A number of Pink-feet were moving from the saltmarsh and heading to feed inland. They were feeding in some pasture on Moss Edge just outside my square. I counted 1,060 flying over to join other birds already there. Unfortunately when I am doing this type of survey I don't carry my scope with me so I couldn't give the geese a 'grilling' because they were too distant.

Numbers of Starlings were feeding in various places and one group held 17 Fieldfares with them. I had two flocks of 13 and 12 Teal that I flushed off one of the ditches but they weren't in the same numbers as my early winter visit to this square. I had 7 Tree Sparrows in exactly the same spot that I had the last time, in a hawthorn hedge adjacent to some pasture that has been rooted up by pigs. And that was about it in terms of the highlights of my walk!

During the past week I have still been feeding every other day at Moss House Farm and the Tree Sparrows still remain fairly numerous at about 165 individuals. I thought the food that I had was going to last but I had to buy some more from Bamfords during the week.

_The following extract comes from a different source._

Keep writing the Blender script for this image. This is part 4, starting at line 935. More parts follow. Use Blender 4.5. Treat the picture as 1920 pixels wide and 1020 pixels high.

Going back to the 80s when I used to bird this area regularly one of the species that I used to see in the winter was Corn Bunting, but alas this species doesn't occur here anymore. We still have a localised population of Corn Buntings in the Fylde but their range in this part of Lancashire has certainly contracted. So in remembrance of how common and widely distributed they used to be I have included a picture of one below.